We’ve had some big family events this year and I didn’t drink at any of them. Literally, I haven’t had an alcoholic beverage ALL. YEAR. And guess what? I still had a great time!

On occasion, when I’ve been upset with a certain person or situation, I’ve had well-meaning friends or family members tell me that what I really need is just to “have a drink” as a way to deal with the stress of it, and while that was also very tempting, I’ve managed to steer clear and find other ways to deal with it. Of all the developments of this journey, I’m most proud of this one, because if I’d given in and had that drink, it would have been admitting that that person or situation had enough power over me to make me go back on a commitment I’d made to myself, my family, my kids, my bank account.

One of the unexpected occurrences has been the desire for more sugar in my life! I love chocolate, but could quite easily live without it… until this year. Suddenly, not consuming alcohol made me desire sugar in other forms and so my sweets consumption has gone up substantially.

 

Will I take it up again?

I’ve been asked if I’ll take up alcohol again come January 1st2020, and do you know what: I don’t know the answer. I think I’ll only really know once I get there.
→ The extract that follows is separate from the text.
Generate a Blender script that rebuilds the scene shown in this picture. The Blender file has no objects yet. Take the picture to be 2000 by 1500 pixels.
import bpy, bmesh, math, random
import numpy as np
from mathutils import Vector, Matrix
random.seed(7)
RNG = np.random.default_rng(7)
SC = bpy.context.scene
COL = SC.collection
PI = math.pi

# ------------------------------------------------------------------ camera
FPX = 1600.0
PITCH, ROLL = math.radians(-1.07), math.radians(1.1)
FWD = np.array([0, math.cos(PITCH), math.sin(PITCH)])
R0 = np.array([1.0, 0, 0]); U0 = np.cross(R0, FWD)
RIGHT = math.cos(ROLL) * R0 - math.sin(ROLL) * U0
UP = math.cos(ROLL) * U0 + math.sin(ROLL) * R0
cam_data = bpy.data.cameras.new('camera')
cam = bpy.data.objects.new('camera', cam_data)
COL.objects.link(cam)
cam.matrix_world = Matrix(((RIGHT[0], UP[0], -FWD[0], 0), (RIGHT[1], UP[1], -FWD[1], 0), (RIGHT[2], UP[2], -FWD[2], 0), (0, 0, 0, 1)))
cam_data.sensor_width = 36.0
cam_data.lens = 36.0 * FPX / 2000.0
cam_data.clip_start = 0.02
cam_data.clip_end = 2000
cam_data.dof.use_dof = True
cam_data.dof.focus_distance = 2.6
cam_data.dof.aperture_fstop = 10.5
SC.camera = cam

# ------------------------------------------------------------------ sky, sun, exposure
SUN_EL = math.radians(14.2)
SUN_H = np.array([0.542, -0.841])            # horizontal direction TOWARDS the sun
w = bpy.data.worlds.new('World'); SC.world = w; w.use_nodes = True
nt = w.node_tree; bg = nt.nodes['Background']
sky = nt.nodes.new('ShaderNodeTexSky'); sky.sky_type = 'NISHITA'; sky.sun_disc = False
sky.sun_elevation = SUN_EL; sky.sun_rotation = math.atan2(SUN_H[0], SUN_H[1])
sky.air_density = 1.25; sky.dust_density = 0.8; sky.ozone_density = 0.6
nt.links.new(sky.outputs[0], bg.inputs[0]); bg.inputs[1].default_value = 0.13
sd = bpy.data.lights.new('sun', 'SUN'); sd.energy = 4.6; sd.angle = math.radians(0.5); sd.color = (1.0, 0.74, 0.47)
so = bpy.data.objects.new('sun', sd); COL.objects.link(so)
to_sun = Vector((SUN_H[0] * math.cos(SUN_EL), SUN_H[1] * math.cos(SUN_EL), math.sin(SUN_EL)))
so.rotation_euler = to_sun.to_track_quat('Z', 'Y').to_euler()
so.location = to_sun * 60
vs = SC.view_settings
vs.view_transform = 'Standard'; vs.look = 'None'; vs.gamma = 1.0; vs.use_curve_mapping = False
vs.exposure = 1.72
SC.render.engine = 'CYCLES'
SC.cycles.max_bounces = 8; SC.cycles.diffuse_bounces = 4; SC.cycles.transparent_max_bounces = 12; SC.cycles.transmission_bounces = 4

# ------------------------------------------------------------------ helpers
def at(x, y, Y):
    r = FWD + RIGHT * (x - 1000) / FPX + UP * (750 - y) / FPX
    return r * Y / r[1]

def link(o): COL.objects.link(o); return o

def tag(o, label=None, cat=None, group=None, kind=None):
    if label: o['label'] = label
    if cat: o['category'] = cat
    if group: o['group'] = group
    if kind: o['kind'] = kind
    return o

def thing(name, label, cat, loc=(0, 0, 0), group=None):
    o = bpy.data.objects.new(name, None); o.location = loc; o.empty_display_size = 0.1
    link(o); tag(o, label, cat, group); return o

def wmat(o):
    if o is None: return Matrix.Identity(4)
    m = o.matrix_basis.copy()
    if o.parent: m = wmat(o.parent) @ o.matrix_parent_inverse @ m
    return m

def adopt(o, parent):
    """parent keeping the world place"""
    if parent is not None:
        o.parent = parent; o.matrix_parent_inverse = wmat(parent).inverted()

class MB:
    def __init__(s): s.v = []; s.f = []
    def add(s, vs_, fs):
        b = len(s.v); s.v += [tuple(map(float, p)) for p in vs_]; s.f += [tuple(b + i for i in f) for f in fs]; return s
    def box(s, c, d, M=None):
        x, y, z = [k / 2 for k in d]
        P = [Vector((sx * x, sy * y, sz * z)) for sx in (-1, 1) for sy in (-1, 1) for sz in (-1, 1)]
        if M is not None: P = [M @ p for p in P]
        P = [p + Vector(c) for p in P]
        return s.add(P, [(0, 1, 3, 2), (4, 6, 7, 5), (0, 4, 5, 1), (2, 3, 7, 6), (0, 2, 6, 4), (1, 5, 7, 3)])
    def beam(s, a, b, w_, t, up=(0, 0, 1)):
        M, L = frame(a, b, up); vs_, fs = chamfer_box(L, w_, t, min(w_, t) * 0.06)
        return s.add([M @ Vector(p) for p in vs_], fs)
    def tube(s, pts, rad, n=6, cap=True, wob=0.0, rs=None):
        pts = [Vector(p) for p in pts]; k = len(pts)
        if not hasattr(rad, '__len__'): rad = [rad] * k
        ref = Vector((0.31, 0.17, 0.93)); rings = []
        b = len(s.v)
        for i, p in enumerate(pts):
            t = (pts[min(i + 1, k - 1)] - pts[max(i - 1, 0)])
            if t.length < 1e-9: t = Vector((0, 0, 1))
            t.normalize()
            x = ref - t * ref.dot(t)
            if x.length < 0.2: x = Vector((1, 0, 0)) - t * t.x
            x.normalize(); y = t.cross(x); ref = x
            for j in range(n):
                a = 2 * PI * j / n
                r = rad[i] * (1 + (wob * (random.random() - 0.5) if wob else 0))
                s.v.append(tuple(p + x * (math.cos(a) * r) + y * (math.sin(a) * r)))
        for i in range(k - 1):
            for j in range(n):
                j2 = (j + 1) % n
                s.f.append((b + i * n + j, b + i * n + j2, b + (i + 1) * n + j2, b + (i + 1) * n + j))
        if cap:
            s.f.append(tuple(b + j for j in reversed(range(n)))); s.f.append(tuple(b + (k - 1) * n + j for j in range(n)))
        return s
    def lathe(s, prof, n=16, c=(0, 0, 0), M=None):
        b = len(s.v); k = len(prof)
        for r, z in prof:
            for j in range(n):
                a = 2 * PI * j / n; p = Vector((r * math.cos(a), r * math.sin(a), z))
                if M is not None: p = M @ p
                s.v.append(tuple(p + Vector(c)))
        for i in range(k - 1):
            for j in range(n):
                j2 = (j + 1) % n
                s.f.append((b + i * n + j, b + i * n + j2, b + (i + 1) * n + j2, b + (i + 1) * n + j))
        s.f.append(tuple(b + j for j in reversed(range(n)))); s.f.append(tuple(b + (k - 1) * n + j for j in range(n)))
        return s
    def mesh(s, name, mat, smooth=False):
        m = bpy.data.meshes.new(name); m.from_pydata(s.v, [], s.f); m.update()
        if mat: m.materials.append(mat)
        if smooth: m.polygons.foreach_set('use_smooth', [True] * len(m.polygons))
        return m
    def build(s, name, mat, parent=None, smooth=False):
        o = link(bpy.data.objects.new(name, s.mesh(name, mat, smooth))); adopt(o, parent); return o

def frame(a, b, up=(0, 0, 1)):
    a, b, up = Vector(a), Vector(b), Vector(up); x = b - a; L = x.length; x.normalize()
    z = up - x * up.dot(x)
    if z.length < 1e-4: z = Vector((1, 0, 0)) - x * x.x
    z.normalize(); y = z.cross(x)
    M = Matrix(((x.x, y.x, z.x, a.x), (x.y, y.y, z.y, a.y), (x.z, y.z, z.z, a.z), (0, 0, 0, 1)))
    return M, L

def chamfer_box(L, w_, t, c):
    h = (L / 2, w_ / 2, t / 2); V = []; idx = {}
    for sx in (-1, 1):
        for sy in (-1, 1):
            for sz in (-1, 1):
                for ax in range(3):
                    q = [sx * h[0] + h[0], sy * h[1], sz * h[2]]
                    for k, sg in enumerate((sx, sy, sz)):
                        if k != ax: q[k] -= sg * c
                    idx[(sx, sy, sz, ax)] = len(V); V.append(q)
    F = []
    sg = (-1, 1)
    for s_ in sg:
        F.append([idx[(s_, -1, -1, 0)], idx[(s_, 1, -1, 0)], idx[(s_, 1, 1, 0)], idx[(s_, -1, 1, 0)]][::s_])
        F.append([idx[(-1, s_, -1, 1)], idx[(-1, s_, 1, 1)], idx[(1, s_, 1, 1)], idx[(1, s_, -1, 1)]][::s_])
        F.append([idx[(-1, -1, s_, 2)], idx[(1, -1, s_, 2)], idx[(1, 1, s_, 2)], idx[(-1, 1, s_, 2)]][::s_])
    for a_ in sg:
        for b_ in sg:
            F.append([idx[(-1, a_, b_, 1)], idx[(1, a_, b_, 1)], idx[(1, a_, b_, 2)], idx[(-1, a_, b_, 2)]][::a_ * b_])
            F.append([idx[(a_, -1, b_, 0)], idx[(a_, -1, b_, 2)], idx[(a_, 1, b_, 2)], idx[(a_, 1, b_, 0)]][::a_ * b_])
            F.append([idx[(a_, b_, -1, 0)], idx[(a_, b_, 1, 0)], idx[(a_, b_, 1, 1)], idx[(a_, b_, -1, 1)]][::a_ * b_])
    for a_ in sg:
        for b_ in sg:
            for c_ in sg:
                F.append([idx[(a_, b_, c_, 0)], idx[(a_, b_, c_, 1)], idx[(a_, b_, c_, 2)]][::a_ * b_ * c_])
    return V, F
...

I strongly suspect I won’t because I don’t want to go back to the “most days” habit and because I’ve created other ways to wind down, socialise with people I don’t know and attend functions where everyone else has a drink in hand without feeling the need to also take one up.

It feels like I’ve done lots of inner work to get to this point and I don’t think I want to go back to the way it was… when alcohol was something I used to wind down at the end of a busy day, or to help break the ice in awkward social settings.

I’m happy the way things currently stand and have proven to myself that I can live very well without imbibing, so I definitely think it’s something I’d like to keep up.

In my mind, January 1st2020 is the day I’m “let off the hook” of my commitment, but I’m starting to see this commitment less and less like a “hook” that I’m stuck to and more like a road to freedom.

 

Freedom from feeling the need or having the desire to drink regularly.

Freedom to save money for things that matter more.

Freedom to wake with a clearer mind and stronger motivation.

Freedom to find other ways to be sociable, have fun, wind down.

Freedom from dependence on alcohol in any form, in any capacity and in any situation.

Freedom to feel and experience everything in its entirety – the good, the bad, the ugly.

Freedom to enjoy or struggle through daily human existence – raw and real.